RoboSubtaskNet: Temporal Sub-task Segmentation for Human-to-Robot Skill Transfer in Real-World Environments

TL;DR

RoboSubtaskNet addresses the challenge of temporally segmenting long, untrimmed human demonstrations into robot-executable sub-tasks for real-world human–robot collaboration. It combines attention-enhanced I3D features from RGB and optical flow with a Fibonacci-dilated MS-TCN, plus a transition-aware loss, to produce reliable sub-task sequences that map deterministically to manipulator primitives via a DMP-based execution pipeline. A new RoboSubtask dataset of healthcare and industrial demonstrations is introduced to align vision understanding with robotic control, and the full perception-to-execution system is validated end-to-end on a 7-DOF Kinova Gen3, achieving high task success and practical run-times. The work demonstrates a practical path from fine-grained video understanding to deployable robot manipulation in real-world environments, with strong segmentation performance on benchmarks and robust end-to-end execution in physical trials.

Abstract

Temporally locating and classifying fine-grained sub-task segments in long, untrimmed videos is crucial to safe human-robot collaboration. Unlike generic activity recognition, collaborative manipulation requires sub-task labels that are directly robot-executable. We present RoboSubtaskNet, a multi-stage human-to-robot sub-task segmentation framework that couples attention-enhanced I3D features (RGB plus optical flow) with a modified MS-TCN employing a Fibonacci dilation schedule to capture better short-horizon transitions such as reach-pick-place.

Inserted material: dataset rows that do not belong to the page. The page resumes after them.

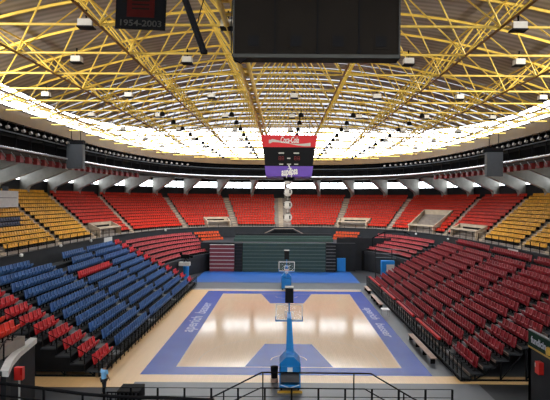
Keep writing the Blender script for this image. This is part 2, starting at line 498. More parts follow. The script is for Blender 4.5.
# near-black sheets at both ends, standing in for the shade under the stand
for ye in (LY0+.02, LY1-.06):
    b = MB(); pl_ = [(-11.6, .38)]
    for k in range(NL): pl_ += [(LRX(k)+.36, max(.4, LRZ(k)-.1)), (LRX(k)-.55, max(.4, LRZ(k)-.1))]
    pl_ += [(LRX(NL-1)-.55, .38)]
    vs = [(x, ye, z) for x, z in pl_] + [(x, ye+.04, z) for x, z in pl_]; n = len(pl_)
    for k in range(NL):
        x0, x1, z1 = LRX(k)-.56, LRX(k)+.37, LRZ(k)-.1
        if z1 > .42: b.box(x0, x1, ye, ye+.04, .36, z1, M['darker'])
    lrel(b).build('shade_sheet', None, ls)
# aisle steps
for (a, b_) in ((37.25, 38.3), (47.7, 48.45), (57.5, 58.3), (67.3, 68.0)):
    b = MB()
    for k in range(NL):
        if k: b.box(LRX(k)+.38, LRX(k)+.72, a, b_, LRZ(k)-.47, LRZ(k)-.22, M['step'])
        b.box(LRX(k)-.2, LRX(k)+.40, a, b_, LRZ(k), LRZ(k)+.012, M['step'])
    lrel(b).build('aisle_steps', None, ls)
def fence(name, pts, h, post_step, mats, parent, rails=(1., .55, .12), r=.025, rel=(0, 0, 0), pr=.03, panel=None):
    """rails plus separate posts along a polyline of 3D base points"""
    R = Vector(rel); L = [0.]
    for i in range(len(pts)-1): L.append(L[-1]+(Vector(pts[i+1])-Vector(pts[i])).length)
    for f in rails:
        MB().path([Vector(p)-R+Vector((0, 0, h*f)) for p in pts], r, 6, mats).build('top_rail' if f == max(rails) else 'rail', None, parent)
    n = max(1, int(round(L[-1]/post_step))); j = 0; me = None; first = None
    for i in range(n+1):
        s = min(L[-1]*i/n, L[-1]-1e-6)
        while j < len(L)-2 and L[j+1] < s: j += 1
        f = (s-L[j])/max(1e-9, L[j+1]-L[j]); p = Vector(pts[j]).lerp(Vector(pts[j+1]), f)-R
        if first is None:
            first = MB().box(-pr, pr, -pr, pr, 0, h, mats).build('post', None, parent); o = first
        else:
            o = first.copy(); C.objects.link(o); o.parent = parent
        o.location = p
# front guard of the stand
fence('front', [(-11.25, LY0, .02), (-11.25, LY1, .02)], 1.15, .95, M['black'], ls, (1., .8, .5, .2), .022, (-16.5, 52, 0))
fence('near_end', [(-11.5, LY0+.02, LRZ(0)), (LRX(NL-1), LY0+.02, LRZ(NL-1))], .75, .93, M['black'], ls, (1.,), .022, (-16.5, 52, 0))

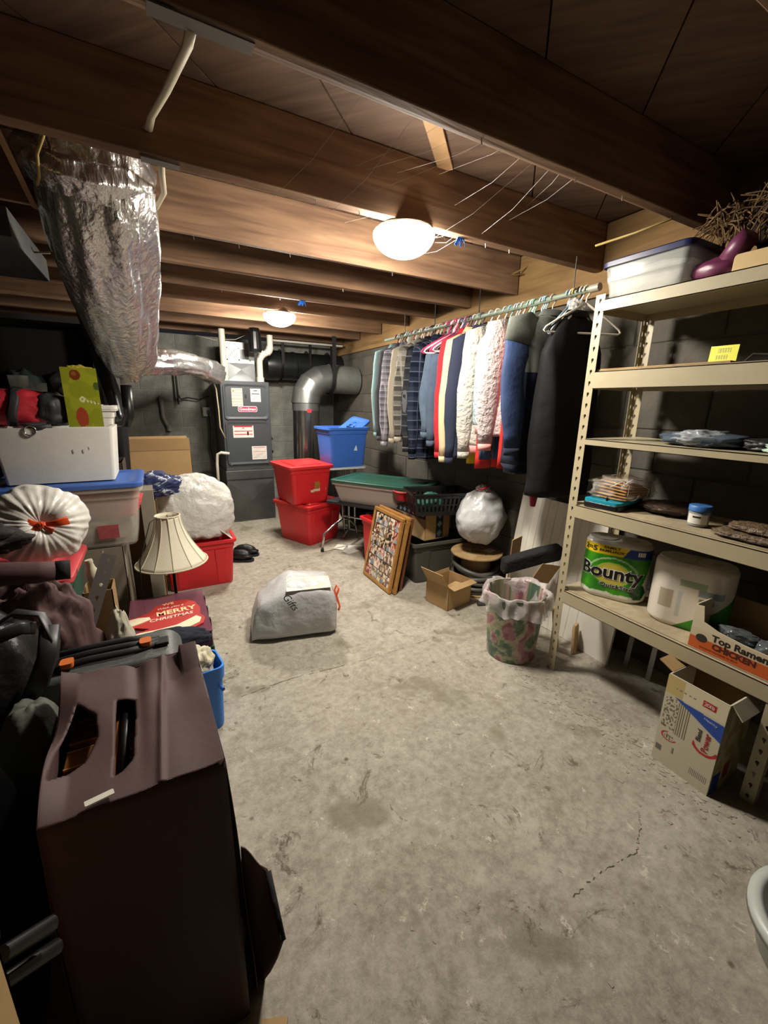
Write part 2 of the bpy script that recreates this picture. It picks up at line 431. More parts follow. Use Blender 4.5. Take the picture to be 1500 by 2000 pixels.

The network is trained with a composite objective comprising cross-entropy and temporal regularizers (truncated MSE and a transition-aware term) to reduce over-segmentation and to encourage valid sub-task progressions. To close the gap between vision benchmarks and control, we introduce RoboSubtask, a dataset of healthcare and industrial demonstrations annotated at the sub-task level and designed for deterministic mapping to manipulator primitives. Empirically, RoboSubtaskNet outperforms MS-TCN and MS-TCN++ on GTEA and our RoboSubtask benchmark (boundary-sensitive and sequence metrics), while remaining competitive on the long-horizon Breakfast benchmark. Specifically, RoboSubtaskNet attains F1 @ 50 = 79.5%, Edit = 88.6%, Acc = 78.9% on GTEA; F1 @ 50 = 30.4%, Edit = 52.0%, Acc = 53.5% on Breakfast; and F1 @ 50 = 94.2%, Edit = 95.6%, Acc = 92.2% on RoboSubtask. We further validate the full perception-to-execution pipeline on a 7-DoF Kinova Gen3 manipulator, achieving reliable end-to-end behavior in physical trials (overall task success approx 91.25%). These results demonstrate a practical path from sub-task level video understanding to deployed robotic manipulation in real-world settings.

Figures (5)

• Figure 1: RoboSubtaskNet pipeline for Human-to-Robot skill transfer.
• Figure 2: Feature extraction and attention-fusion module. (a) I3D-based feature extractor, (b) Attention fusion schematic.
• Figure 3: Dilated residual layer with Fibonacci dilation factors.
• Figure 4: For each task: (a) pick & place, (b) pick & pour, (c) table cleaning, & (d) pick & give. The top images show their human demonstrations, and the bottom images show the corresponding task sequence of the robot (sequence left to right).
• Figure 5: Qualitative results of RoboSubtaskNet with MS-TCN and MS-TCN++ approaches. One example video is shown from each dataset: (a) GTEA and (b) Breakfast. Two examples (c), (d) from RoboSubtask for pick and place and pick and pour tasks, respectively. For each example, the video collage is presented along with the ground truth and predicted segmentation.